Trump on the verge of firing hundreds of FBI agents
Senate Republicans fear reigning in the petty tyrant
By Mike Sorrell
The years-long temper tantrum of President Donald Trump poses a serious threat to the rule of law and national security, and yet Republicans stand back in silence like parents of a spoiled child. They do not interfere.
Trump’s anger and desire for revenge are rooted in his refusal to acknowledge why the FBI and Justice Department investigated, charged and prosecuted him for his role in directing a January 6, 2022, insurrectionist mob to storm the U.S. Capitol and for illegally keeping hundreds of classified government documents he illegally took with him and refused to turn over after he left office in 2022.
Two federal court cases against him were slowly going through the federal court system, but they ended in a screeching halt in November when Trump got elected for a second time. The Justice Department does not prosecute sitting presidents. Trump could count himself lucky, or shrewd, and move forward and focus on his current job as president. Instead, he purges federal lawyers and law enforcement agents who he says “weaponized” the government against him.
Dozens of experienced federal prosecutors and top FBI officials essentially had their jobs terminated over the past several days. Hundreds, or maybe thousands, might lose their jobs if the current purge turns into an all-out bloodbath.
That high number is not necessarily an exaggeration because Brian Driscoll, acting director of the FBI, was ordered in a memo Friday to provide a list of names of everyone in the FBI who had anything to do with investigating people involved in marching on the U.S. Capitol, which led to the convictions of nearly 1,600 people, including some who violently assaulted law enforcement officers. That was the largest investigation in the history of the FBI, involving agents in field offices throughout the country. Driscoll, to his credit, has so far refused to provide the list.
The Hill, one of numerous websites, newspapers and wire services doing investigative reporting on the purges this weekend, reports that the Trump administration has fired the heads of FBI field offices in Miami, Philadelphia, Washington, New Orleans and Los Angeles.
Four top managers at FBI headquarters in Washington were sacked, according to NBC News: Ryan Young of the intelligence branch; Robert Nordwall, head of criminal and cyber response; Jessica Maguire of science and technology and Robert Wells of the national security branch. Those FBI employees, who each spent years developing their specific kinds of expertise, will no longer be able to work at the FBI unless a court steps in negates the Trump administration’s firings.
Bradley Moss, an attorney who represents federal employees, has said, "What we are seeing is a raw, unfiltered exercise of presidential authority to purge the government of anyone who put the Constitution first, instead of adherence or loyalty to Donald Trump."

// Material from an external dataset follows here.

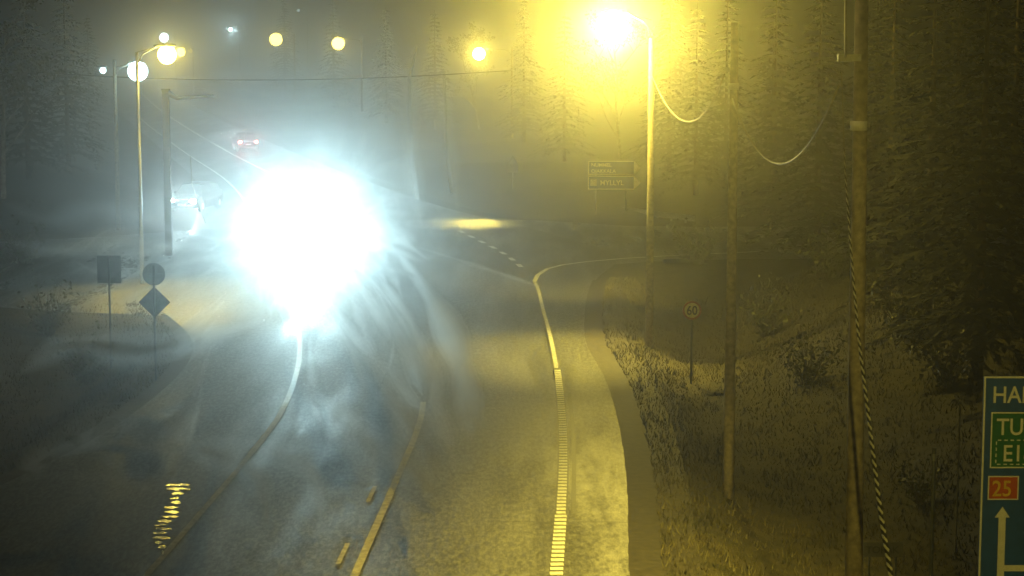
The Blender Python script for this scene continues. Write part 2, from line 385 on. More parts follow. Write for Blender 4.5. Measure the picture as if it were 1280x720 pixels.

Trump, while seeking to eviscerate the nation’s top law enforcement agency, has pardoned and set free from jails and prisons the nearly 1,600 men and women convicted in the attack on the Capitol. He calls them “patriots,” and among them are white supremacists, Proud Boys and Oath Keepers. FBI investigators spent thousands of hours and spent millions of dollars building cases against the 1,600 who will now have their records wiped clean.
Meanwhile, Kash Patel, Trump’s nominee for director of the FBI, is expected to win confirmation by the Republican-dominated Senate.
Among the many reasons Patel is unqualified for the job is the fact that, grifter that he is, Patel co-produced, promoted and sold a record by the so-called “J6 Prison Choir.” The choir's members, described by Patel as “political prisoners,” were in the Washington, D.C. jail because they were among the rioters convicted in the Jan. 6th case.
Up for Senate confirmation, too, is Pam Bondi, Trump’s nominee for U.S. attorney general. She and Patel both told Senate committees last week that they won’t engage in retribution, although both have said the FBI and Justice Department under President Biden were "weaponized" against Trump.
This weekend, Trump used his acting deputy attorney general, Emil Bove, to fire about two dozen experienced Justice Department attorneys and to send memos to the acting FBI director, Driscoll, in which Bove orders the FBI firings. Trump claims he had nothing to do those actions.
The timing of the purges comes as Senate Republicans decide whether to confirm Patel and Bondi. That gives Republicans an opportunity to shake off the fear of Donald Trump and vote to reject one or both of those nominees, while also rejecting Tulsi Gabbard, Trump’s unqualified nominee for director of national security.
Republicans probably will continue to sing with the choir.